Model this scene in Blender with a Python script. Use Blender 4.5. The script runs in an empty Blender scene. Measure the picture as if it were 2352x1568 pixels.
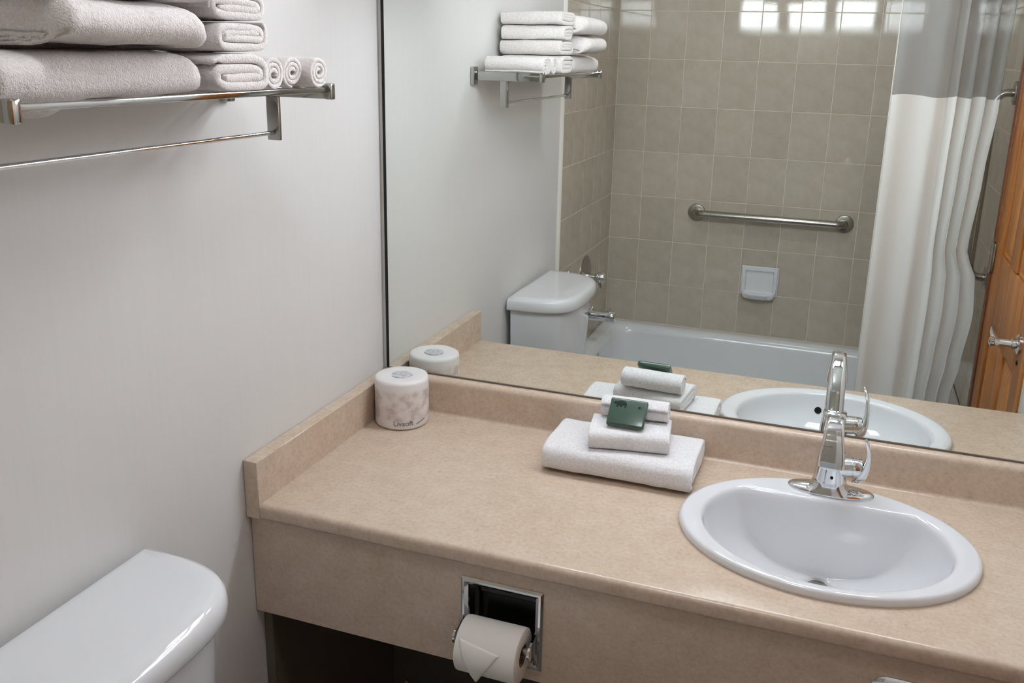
import bpy, bmesh, math, random
from mathutils import Vector, Matrix, noise
random.seed(7)
SC = bpy.context.scene
COL = SC.collection
PI = math.pi

# ------------------------------------------------------------------ camera
FPX, PX, PY = 2071.74, 1219.47, 675.33
cd = bpy.data.cameras.new('camera'); cam = bpy.data.objects.new('camera', cd); COL.objects.link(cam)
yaw, pit, rol = map(math.radians, (18.8988, -15.1678, 1.4971))
fw = Vector((-math.sin(yaw)*math.cos(pit), math.cos(yaw)*math.cos(pit), math.sin(pit)))
rt = fw.cross(Vector((0, 0, 1))).normalized(); up = rt.cross(fw)
r2 = rt*math.cos(rol)+up*math.sin(rol); u2 = up*math.cos(rol)-rt*math.sin(rol)
M = Matrix((r2, u2, -fw)).transposed().to_4x4()
M.translation = Vector((.9814, -1.7982, 1.6237))
cam.matrix_world = M
cd.sensor_width = 36; cd.lens = FPX*36/2352
cd.shift_x = (1176-PX)/2352; cd.shift_y = (PY-784)/2352
cd.clip_start = .02
SC.camera = cam

# ------------------------------------------------------------------ world, exposure
w = bpy.data.worlds.new('world'); SC.world = w; w.use_nodes = True
w.node_tree.nodes['Background'].inputs[0].default_value = (.5, .5, .5, 1)
w.node_tree.nodes['Background'].inputs[1].default_value = .2
SC.view_settings.view_transform = 'Standard'; SC.view_settings.look = 'None'
SC.view_settings.gamma = 1; SC.view_settings.use_curve_mapping = False
SC.view_settings.exposure = 0.0
LAMP = 27.0
CEIL_FILL = 22.5  # strength of the added ceiling fill
SC.cycles.use_denoising = True
SC.cycles.use_adaptive_sampling = True; SC.cycles.adaptive_threshold = .08; SC.cycles.adaptive_min_samples = 16
SC.cycles.max_bounces = 8; SC.cycles.diffuse_bounces = 4; SC.cycles.glossy_bounces = 5; SC.cycles.transparent_max_bounces = 8

# ------------------------------------------------------------------ materials
def lin(c):
    f = lambda v: (v/255/12.92) if v/255 <= .04045 else ((v/255+.055)/1.055)**2.4
    return (f(c[0]), f(c[1]), f(c[2]), 1)
class Mat:
    def __init__(s, name, col, rough=.5, metal=0, **kw):
        s.m = bpy.data.materials.new(name); s.m.use_nodes = True
        s.nt = s.m.node_tree; s.b = s.nt.nodes['Principled BSDF']
        s.b.inputs['Base Color'].default_value = lin(col)
        s.b.inputs['Roughness'].default_value = rough; s.b.inputs['Metallic'].default_value = metal
        for k, v in kw.items(): s.b.inputs[k.replace('_', ' ')].default_value = v
    def n(s, t, **kw):
        nd = s.nt.nodes.new(t)
        for k, v in kw.items():
            if k in nd.inputs: nd.inputs[k].default_value = v
            else: setattr(nd, k, v)
        return nd
    def l(s, a, b): s.nt.links.new(a, b)
    def co(s, scale=(1, 1, 1), kind='Object'):
        tc = s.n('ShaderNodeTexCoord'); mp = s.n('ShaderNodeMapping'); mp.inputs['Scale'].default_value = scale
        s.l(tc.outputs[kind], mp.inputs[0]); return mp.outputs[0]
    def noise(s, scale, detail=4, rough=.55, vec=None, sc=(1, 1, 1)):
        nd = s.n('ShaderNodeTexNoise', Scale=scale, Detail=detail, Roughness=rough)
        s.l(vec or s.co(sc), nd.inputs['Vector']); return nd.outputs['Fac']
    def ramp(s, fac, stops):
        r = s.n('ShaderNodeValToRGB'); e = r.color_ramp.elements
        while len(e) < len(stops): e.new(.5)
        for el, (p, c) in zip(e, stops): el.position = p; el.color = lin(c)
        s.l(fac, r.inputs[0]); return r.outputs[0]
    def color(s, out): s.l(out, s.b.inputs['Base Color'])
    def bump(s, fac, strength, dist=.001, prev=None):
        b = s.n('ShaderNodeBump', Strength=strength, Distance=dist); s.l(fac, b.inputs['Height'])
        if prev: s.l(prev, b.inputs['Normal'])
        s.l(b.outputs[0], s.b.inputs['Normal']); return b.outputs[0]

MT = {}
m = Mat('wall_paint', (224, 223, 222), .55); MT['wall'] = m.m
f = m.noise(3, 2, sc=(40, 40, 1.2)); m.color(m.ramp(f, [(.3, (222, 220, 218)), (.7, (224, 222, 220))]))
m = Mat('ceiling_paint', (240, 239, 236), .8); MT['ceil'] = m.m; m.color(m.ramp(m.noise(8, 1), [(.3, (239, 238, 235)), (.7, (241, 240, 237))]))
m = Mat('grout', (226, 216, 198), .8); MT['grout'] = m.m; m.bump(m.noise(400), .3, .0005)
m = Mat('glazed_tile', (176, 166, 150), .035, Specular_IOR_Level=.5); MT['tile'] = m.m
oi = m.n('ShaderNodeObjectInfo')
mx = m.n('ShaderNodeMix', data_type='RGBA'); 
c1 = m.ramp(m.noise(18, 3, .65), [(.25, (186, 175, 159)), (.55, (194, 184, 169)), (.8, (200, 191, 177))])
hs = m.n('ShaderNodeHueSaturation'); mr = m.n('ShaderNodeMapRange'); mr.inputs[3].default_value = .95; mr.inputs[4].default_value = 1.05
m.l(oi.outputs['Random'], mr.inputs[0]); m.l(mr.outputs[0], hs.inputs['Value']); m.l(c1, hs.inputs['Color']); m.color(hs.outputs[0])
m.bump(m.noise(170, 2, .6), .05, .0006)
m = Mat('laminate', (212, 192, 172), .24); MT['lam'] = m.m
f = m.noise(120, 4, .7); c = m.ramp(f, [(.28, (194, 172, 150)), (.45, (207, 188, 169)), (.6, (213, 195, 177)), (.78, (218, 203, 187))])
f2 = m.noise(26, 2); mx = m.n('ShaderNodeMix', data_type='RGBA', blend_type='MULTIPLY'); mx.inputs[0].default_value = .35
m.l(c, mx.inputs[6]); m.l(m.ramp(f2, [(.35, (232, 220, 210)), (.65, (255, 252, 248))]), mx.inputs[7]); m.color(mx.outputs[2])
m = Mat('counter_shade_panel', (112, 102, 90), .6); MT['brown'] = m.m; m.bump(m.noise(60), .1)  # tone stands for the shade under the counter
m = Mat('chrome', (222, 224, 226), .07, 1); MT['chrome'] = m.m
m = Mat('satin_steel', (176, 172, 164), .26, 1); MT['steel'] = m.m; m.bump(m.noise(90, 2, sc=(1, 20, 20)), .05, .0004)
m = Mat('shaded_chrome', (110, 112, 110), .12, 1); MT['pan'] = m.m; m.bump(m.noise(60), .05)  # chrome darkened to stand for dark reflections inside the holder recess
m = Mat('porcelain', (227, 228, 231), .07, Coat_Weight=.4, Coat_Roughness=.03); MT['porc'] = m.m
m = Mat('tub_enamel', (230, 232, 234), .16, Coat_Weight=.3); MT['enamel'] = m.m
m = Mat('mirror_silver', (243, 247, 244), .0, 1); MT['mirror'] = m.m
m = Mat('black_edge', (9, 9, 9), .6); MT['black'] = m.m
m.color(m.ramp(m.noise(60, 5, .7, sc=(1, 1, 1)), [(.62, (7, 7, 7)), (.72, (60, 58, 55))]))
m = Mat('channel', (110, 98, 90), .4); MT['channel'] = m.m
def terry(name, col):
    m = Mat(name, col, .95, Sheen_Weight=.35, Sheen_Roughness=.6, Specular_IOR_Level=.15)
    c = m.ramp(m.noise(240, 2, .7), [(.3, tuple(int(v*.93) for v in col)), (.6, col)]); m.color(c)
    v = m.n('ShaderNodeTexNoise', Scale=520., Detail=1.); m.l(m.co(), v.inputs['Vector'])
    p = m.bump(v.outputs[0], .55, .0012)
    m.bump(m.noise(130, 3, .7), .7, .0022, p); return m.m
MT['terry'] = terry('white_terry', (240, 238, 239))
MT['terry_shelf'] = terry('cream_white_terry', (232, 225, 222))
m = Mat('tissue_paper', (238, 234, 228), .9); MT['paper'] = m.m; m.bump(m.noise(500, 3), .25, .0005)
m = Mat('cardboard', (150, 122, 92), .9); MT['card'] = m.m; m.bump(m.noise(200), .2, .0005)
m = Mat('roll_wrapper', (232, 228, 226), .42); MT['wrap'] = m.m
tc = m.n('ShaderNodeTexCoord'); sp = m.n('ShaderNodeSeparateXYZ'); m.l(tc.outputs['Object'], sp.inputs[0])
f = m.noise(36, 4, .55)
pr = m.ramp(f, [(.36, (234, 229, 226)), (.50, (224, 216, 212)), (.62, (200, 189, 185)), (.76, (206, 201, 205))])
band = m.n('ShaderNodeMapRange', interpolation_type='SMOOTHSTEP'); m.l(sp.outputs[2], band.inputs[0])
band.inputs[1].default_value = .016; band.inputs[2].default_value = .026
band2 = m.n('ShaderNodeMapRange', interpolation_type='SMOOTHSTEP'); m.l(sp.outputs[2], band2.inputs[0])
band2.inputs[1].default_value = .094; band2.inputs[2].default_value = .082
mu = m.n('ShaderNodeMath', operation='MULTIPLY'); m.l(band.outputs[0], mu.inputs[0]); m.l(band2.outputs[0], mu.inputs[1])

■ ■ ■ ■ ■

Write out again exactly the lines from the start of the data above through the line containing "SC.camera = cam", inclusive, excluding any pictures.

Model this scene in Blender with a Python script. Use Blender 4.5. The script runs in an empty Blender scene. Measure the picture as if it were 2352x1568 pixels.
import bpy, bmesh, math, random
from mathutils import Vector, Matrix, noise
random.seed(7)
SC = bpy.context.scene
COL = SC.collection
PI = math.pi

# ------------------------------------------------------------------ camera
FPX, PX, PY = 2071.74, 1219.47, 675.33
cd = bpy.data.cameras.new('camera'); cam = bpy.data.objects.new('camera', cd); COL.objects.link(cam)
yaw, pit, rol = map(math.radians, (18.8988, -15.1678, 1.4971))
fw = Vector((-math.sin(yaw)*math.cos(pit), math.cos(yaw)*math.cos(pit), math.sin(pit)))
rt = fw.cross(Vector((0, 0, 1))).normalized(); up = rt.cross(fw)
r2 = rt*math.cos(rol)+up*math.sin(rol); u2 = up*math.cos(rol)-rt*math.sin(rol)
M = Matrix((r2, u2, -fw)).transposed().to_4x4()
M.translation = Vector((.9814, -1.7982, 1.6237))
cam.matrix_world = M
cd.sensor_width = 36; cd.lens = FPX*36/2352
cd.shift_x = (1176-PX)/2352; cd.shift_y = (PY-784)/2352
cd.clip_start = .02
SC.camera = cam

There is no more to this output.